Habían estado con Jesús todo el día escuchándolo enseñar a multitudes. Se hacía de noche y el Señor les dijo: “Crucemos al otro lado del lago” (Mrc. 4, v. 35). Disfrutaban de una tranquila y silenciosa navegación. Jesús agarró una almohada y se fue a dormir en la punta de la barca. De repente una gran tormenta se desató en el medio del mar. Había otras barcas cerca. Los vientos eran tan fuertes y las olas tan altas que creyeron hundirse. Los discípulos despertaron a Jesús con un grito desesperado: “¡Maestro! ¿No te importa que nos ahoguemos?” (v. 38).
¿Te has sentido así alguna vez? ¿Experimentaste en tu corazón tal turbulencia que creíste que te ahogabas? Podemos atravesar tormentas intensas o pequeños chaparrones, el tamaño del problema depende de nuestra perspectiva. El caso es que, a menudo, al igual que los discípulos necesitamos desesperadamente de la paz que sólo Dios nos puede dar.
Isaías profetiza sobre el niño que vendría, el Hijo de Dios, y lo llama “Príncipe de Paz”. Príncipe, según el diccionario, es el “hijo del rey que es heredero de la corona”. El príncipe dispone de los bienes del padre. Jesús, nuestro Príncipe de paz dijo en Juan 14:27 (NTV) “Les dejo un regalo: paz en la mente y en el corazón. Y la paz que yo doy es un regalo que el mundo no puede dar. Así que no se angustien ni tengan miedo.”
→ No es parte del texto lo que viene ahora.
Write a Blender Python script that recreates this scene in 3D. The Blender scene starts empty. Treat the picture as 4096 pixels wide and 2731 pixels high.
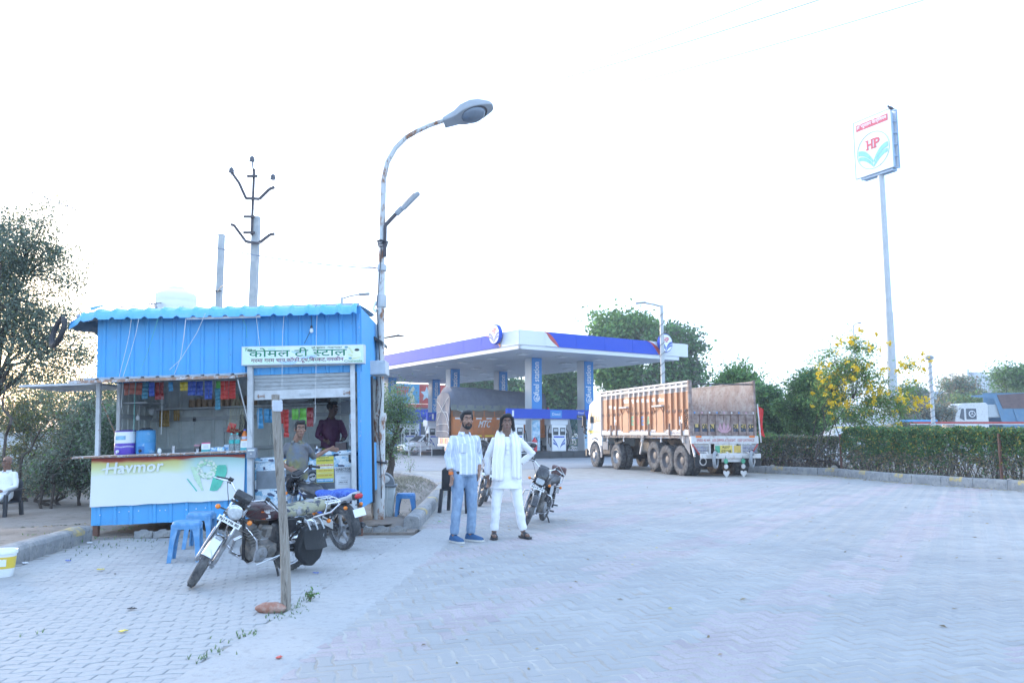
import bpy,bmesh,math,random
import numpy as np
from mathutils import Vector,Matrix,Euler,noise
random.seed(7)
rng=np.random.default_rng(7)
sc=bpy.context.scene
C=sc.collection
R=math.radians
# -- camera
F,CH,PIT=3185.8,1.41,R(6.70)
cam=bpy.data.objects.new('camera',bpy.data.cameras.new('camera'))
C.objects.link(cam)
cam.data.lens=28.0
cam.data.sensor_width=36.0
cam.data.clip_end=2000
cam.location=(0,0,CH)
cam.rotation_euler=(R(90)+PIT,0,0)
sc.camera=cam
# -- sky and sun
SUN_AZ,SUN_EL=R(-42),R(7)
w=bpy.data.worlds.new('World')
sc.world=w
w.use_nodes=True
nt=w.node_tree
sky=nt.nodes.new('ShaderNodeTexSky')
sky.sky_type='NISHITA'
sky.sun_disc=False
sky.sun_elevation=SUN_EL
sky.sun_rotation=SUN_AZ
sky.air_density=1.1
sky.dust_density=2.6
sky.ozone_density=2.2
sky.altitude=300
bg=nt.nodes['Background']
bg.inputs['Strength'].default_value=0.15
mixn=nt.nodes.new('ShaderNodeMix')
mixn.data_type='RGBA'
mixn.inputs[0].default_value=0.68
mixn.inputs[7].default_value=(1.46,1.97,2.88,1)
nt.links.new(sky.outputs[0],mixn.inputs[6])
nt.links.new(mixn.outputs[2],bg.inputs[0])
sun=bpy.data.objects.new('sun',bpy.data.lights.new('sun','SUN'))
C.objects.link(sun)
sun.data.energy=0.5
sun.data.angle=R(12)
sun.data.color=(1.0,0.80,0.62)
sd=Vector((math.sin(SUN_AZ)*math.cos(SUN_EL),math.cos(SUN_AZ)*math.cos(SUN_EL),math.sin(SUN_EL)))
sun.rotation_euler=sd.to_track_quat('Z','Y').to_euler()
sc.view_settings.view_transform='Standard'
sc.view_settings.look='None'
sc.view_settings.gamma=1
sc.view_settings.use_curve_mapping=False
sc.view_settings.exposure=2.85
sc.cycles.max_bounces=6
sc.cycles.transparent_max_bounces=8
# -- helpers
FW=Vector((0,math.cos(PIT),math.sin(PIT)))
UPV=Vector((0,-math.sin(PIT),math.cos(PIT)))
CAM=Vector((0,0,CH))
def ray(x,y):
 return Vector((1,0,0))*((x-2048)/F)+UPV*((1365.5-y)/F)+FW
def G(x,y,z=0.0):
 d=ray(x,y)
 return CAM+d*((z-CH)/d.z)
def A(x,y,Y):
 d=ray(x,y)
 return CAM+d*(Y/d.y)
def onp(M,x,y,w=0.0):
 """point of the local plane Y = w of frame M seen at photo position x, y; returned in local coordinates"""
 Mi=M.inverted()
 o=Mi@CAM
 d=Mi.to_3x3()@ray(x,y)
 return o+d*((w-o.y)/d.y)
def T(x=0,y=0,z=0,rz=0,rx=0,ry=0):
 return Matrix.Translation((x,y,z))@Euler((rx,ry,rz)).to_matrix().to_4x4()
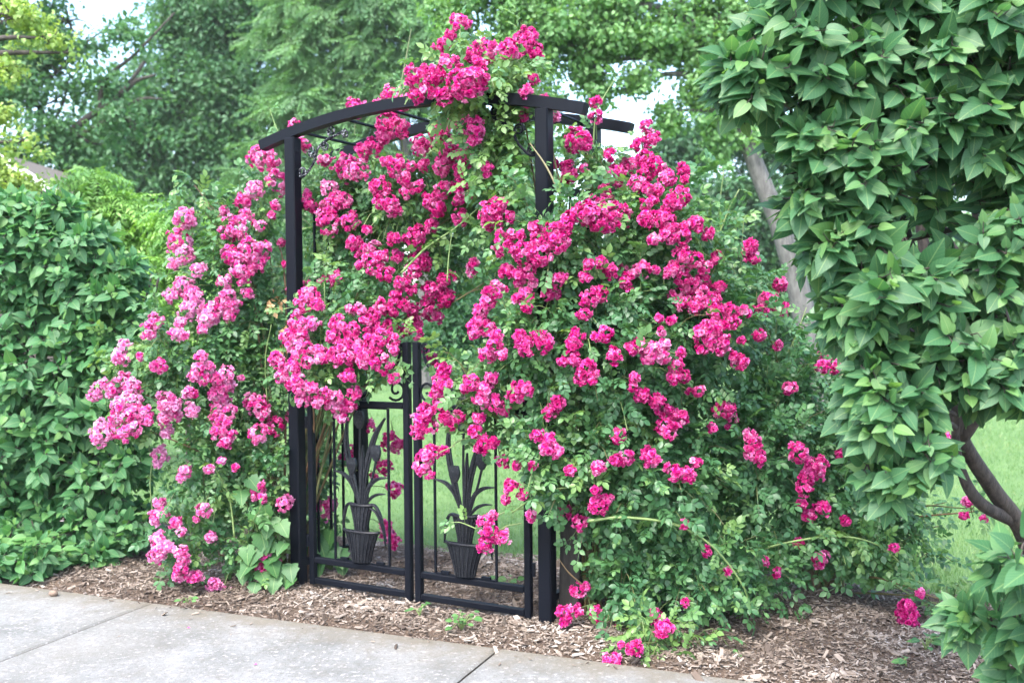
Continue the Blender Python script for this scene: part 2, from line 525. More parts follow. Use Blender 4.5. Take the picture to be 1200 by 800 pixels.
MAPLE_LEAF = tpl_blade([(0.0, 0.02), (0.1, 0.42), (0.3, 0.22), (0.5, 0.44), (0.68, 0.16), (1.0, 0.01)], 0.1, 0.3)
SPRAY = [spray_tpl(14, 11), spray_tpl(15, 12), spray_tpl(16, 13)]
SPRAY_MAPLE = [spray_tpl(9, 21, MAPLE_LEAF, size=.3), spray_tpl(10, 22, MAPLE_LEAF, size=.3)]
SPRAY_SLIM = [frond_tpl(9, 31, .2, SLIM), frond_tpl(10, 32, .18, SLIM)]

def petal_tpl(seed):
    """a ruffled double rose, radius about 1, facing +y"""
    r = np.random.default_rng(seed)
    V, Fc, G, UV, n = [], [], [], [], 0
    for cnt, L, w, open_, base in ((8, 1.0, .46, 1.3, .06), (7, .95, .42, .98, .10), (7, .8, .36, .66, .12), (5, .62, .3, .3, .1)):
        ph = r.uniform(0, 6.283)
        for i in range(cnt):
            a = ph + 6.283 * i / cnt + r.normal(0, .12)
            op = open_ + r.normal(0, .22)
            Lp = L * r.uniform(.72, 1.18)
            pv, pg = [], []
            for j, (t, ww) in enumerate(((0, .15), (.45, .75), (.8, 1.0), (1.0, .72))):
                th = op * (0.45 + 0.75 * t)                      # curls outwards to the rim
                rad = base + Lp * t * math.sin(th) * .95
                hgt = Lp * t * math.cos(th) * .8 + (.16 if j == 3 else .05) * r.normal(0, 1)
                for s in (-1, 0, 1):
                    off = s * w * ww
                    cup = -.16 * abs(s) * t * (1 if op > .7 else 1.4)
                    rr = rad + cup + r.normal(0, .07) * t
                    pv.append((math.cos(a) * rr - math.sin(a) * off, hgt + .10 * abs(s) * t + r.normal(0, .11) * t, math.sin(a) * rr + math.cos(a) * off))
                    pg.append(min(1, t * (1.0 if s else .8) + (.1 if s else 0)))
            V += pv; G += pg; UV += [(0, 0)] * 12
            for j in range(3):
                q = n + j * 3
                Fc += [(q, q + 1, q + 4, q + 3), (q + 1, q + 2, q + 5, q + 4)]
            n += 12
    return np.array(V), Fc, np.array(G), np.array(UV, float)
BLOOM = [petal_tpl(s) for s in range(10)]

# ------------------------------------------------------------------ the ground
# the fence line and the bed run from the far left to the near right
E1, E2 = at_z(0, 682, .03), at_z(880, 797, .03)          # the edge of the pavement that meets the bed
edir = norm((E2 - E1)[:2]); enor = np.array([-edir[1], edir[0]])   # enor points to the garden
if enor[1] < 0: enor = -enor
def epos(s, n, z=0.0):
    p = E1[:2] + edir * s + enor * n
    return np.array([p[0], p[1], z])

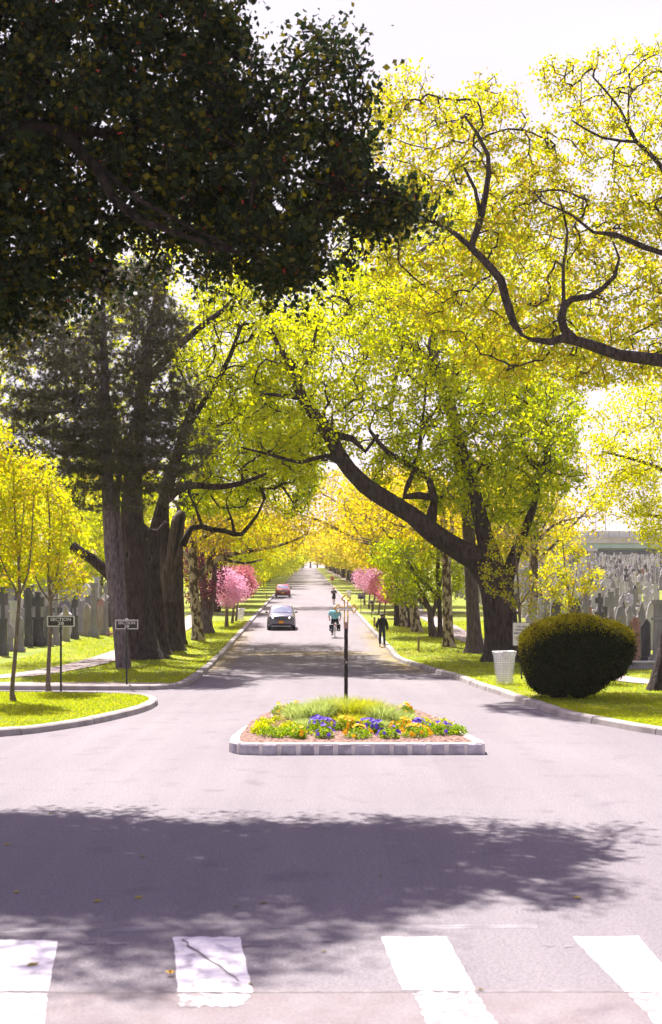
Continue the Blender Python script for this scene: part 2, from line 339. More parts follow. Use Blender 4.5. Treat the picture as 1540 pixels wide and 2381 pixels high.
tri = tessellate_polygon([[Vector((a[0], a[1], 0)) for a in v]])
me = bpy.data.meshes.new('lawn_island'); me.from_pydata(v, [], [tuple(t) for t in tri]); me.update()
tag(link('lawn_island', me, M['lawn']), kind='structure')
if me.polygons[0].normal.z < 0: me.flip_normals()

def kerb(name, line, side, stone=2.4, w=0.26, h=0.16):
    """line: road-side foot; side=+1 the kerb lies to the left of travel direction"""
    prof = [(0.0, -0.05), (0.035, h-0.03), (0.07, h), (w, h+0.012), (w+0.02, h-0.03), (w+0.02, -0.05)]
    mb = MB(); acc = 0; seg = [line[0]]; segs = []
    for a, b in zip(line, line[1:]):
        acc += (b-a).length; seg.append(b)
        if acc >= stone: segs.append(seg); seg = [b]; acc = 0
    if len(seg) > 1: segs.append(seg)
    for sg in segs:
        dz = random.uniform(-0.008, 0.008); dx = random.uniform(-0.012, 0.012); vs = []; m = len(sg)
        for i, p in enumerate(sg):
            t = (sg[min(i+1, m-1)]-sg[max(i-1, 0)]).normalized(); nn = Vector((-t.y, t.x, 0))*side
            q = p + (t*0.015 if i == 0 else (-t*0.015 if i == m-1 else t*0))
            for (u, z) in prof:
                r = q+nn*(u+dx); vs.append((r.x, r.y, gz(r.x, r.y)+z+dz))
        k = len(prof); fs = [(i*k+j, i*k+j+1, (i+1)*k+j+1, (i+1)*k+j) for i in range(m-1) for j in range(k-1)]
        fs += [tuple(range(k-1, -1, -1)), tuple((m-1)*k+j for j in range(k))]
        mb.add(vs, fs)
    o = mb.build(name, M['concrete'], merge=False); bm = bmesh.new(); bm.from_mesh(o.data); bmesh.ops.recalc_face_normals(bm, faces=bm.faces); bm.to_mesh(o.data); bm.free()
    return tag(o, kind='structure')
rl = smooth_line(RK[:-1]+[(rk(y), y) for y in (48, 54, 60)]+[(rk(y), y) for y in np.arange(66, 200, 8)]+[(rk(y), y) for y in np.arange(200, 610, 30)], 0.5)
kerb('kerb', rl, -1)
ll = smooth_line([(-22, 42.6), (-14, 42.4)]+LK[:-1]+[(lk(y), y) for y in (50, 56, 62)]+[(lk(y), y) for y in np.arange(70, 200, 8)]+[(lk(y), y) for y in np.arange(200, 610, 30)], 0.5)
kerb('kerb', ll, 1)
kerb('kerb', isl, 1)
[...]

Los discípulos estaban al lado del dador de la paz pero sus corazones estaban repletos de miedo. Fue entonces que Jesús le habló al viento y a las olas: “¡Silencio! ¡Cálmense!” (v. 39). Inmediatamente la naturaleza obedeció y hubo completa paz.
Jesús nos ofrece la paz de Dios, esa que sobrepasa todo entendimiento. Pero es cuestión de fe. El Señor les dijo a sus amigos: “¿Por qué tienen miedo? ¿Todavía no tienen fe?”. Isaías 26:3 y Fil. 4:6-7 nos anima a ir al Señor y permanecer en él, y como resultado su paz guardará nuestra mente y corazón. Algunos sinónimos de » guardar» son: defender, cuidar, custodiar, vigilar, velar, atender, esconder, asegurar, conservar. Eso puede hacer la paz de Dios en nuestra mente y corazón si tan sólo creemos y descansamos en el Príncipe de paz. ¡Qué, como el viento y las olas al escuchar a Jesús, tu corazón reciba su paz!